ただし「棚からぼた餅」は「濡れ手で粟」と同じように、本人の努力以外のところから生まれる幸運という意味なので、目上の人の功績や結果について「たなぼた」を使うのは失礼です。

海老で鯛を釣る

「海老で鯛を釣る」とは小さな努力で大きな利益を得るとことです。

・新商品の導入を断られていた取引先に、余っていた試作品を持って行ったら気に入ってくれて結局導入となった、海老で鯛を釣るとはこのことだ

・友人の子供に出張のお土産をあげたら、友人がお返しにと高級牛肉をくれた、海老で鯛を釣ったようで嬉しかった

「海老で鯛を釣る」は、何か小さな・安価なものをあげたら大きなものとなって返ってきた、という例えでも使います。

「海老で鯛を釣る」の言葉通り、小さなもので大きなものを釣り上げるイメージで使うと良いでしょう。

「濡れ手で粟」の類義語と対義語

「濡れ手で粟」には、ことわざ以外の類語や、対義語となることわざがあります。以下では「濡れ手で粟」の類語と対義語について解説します。

類語は「一攫千金」

「濡れ手で粟」の類語は「一攫千金(いっかくせんきん)」です。「一攫千金」とは、大きな利益を簡単に手に入れることです。

・気まぐれで買った宝くじが高額当選、一攫千金とはまさにこのことだ

・彼は自宅で思いついた便利グッズが大当たりして収入が100倍になったそうだ、まさに一攫千金

・彼女が通勤途中に手を貸した老人が、実は取引先の会長だった、それが縁で彼女は世界規模の大手企業に就職した、これは一攫千金に値するだろう

「一攫千金」は「金」という字が使われていることもあり、多くは大きなお金を得ることに使います。

しかし、直接的なお金を得たわけではなくても、長い目で見れば大金を得たも同然という状況についても使って問題ありません。

対義語は「骨折り損のくたびれもうけ」

「濡れ手で粟」の対義語、反対の意味を持つことわざは「骨折り損のくたびれもうけ」です。

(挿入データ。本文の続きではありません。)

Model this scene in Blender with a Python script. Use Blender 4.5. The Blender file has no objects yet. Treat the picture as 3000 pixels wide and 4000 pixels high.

「骨折り損のくたびれもうけ」とは、多くの苦労をした割りに得るものが小さい・少ないという様子を表します。

・彼はゴルフ好きの社長に気に入られようと、わざわざゴルフクラブを買って、コーチまで付けて練習したのに、このタイミングで社長がゴルフをやめてしまった、かわいそうだがこれは骨折り損のくたびれもうけと言うしかない

・課長は取引先接待のために、毎晩遅くまで付き合っていたが結局契約は取れなかったそうだ、骨折り損のくたびれもうけとはまさにこのことだろう

骨折り損のくたびれもうけとは言いたくないが、これまで会社に尽くして来た割には退職金が少なく悲しくなった

「骨折り損のくたびれもうけ」は、少ない苦労で多くの利益を得る「濡れ手で粟」と正反対のことわざです。

散々苦労や努力をしたのに、思っていたほどの利が得られなかった、という場面で使います。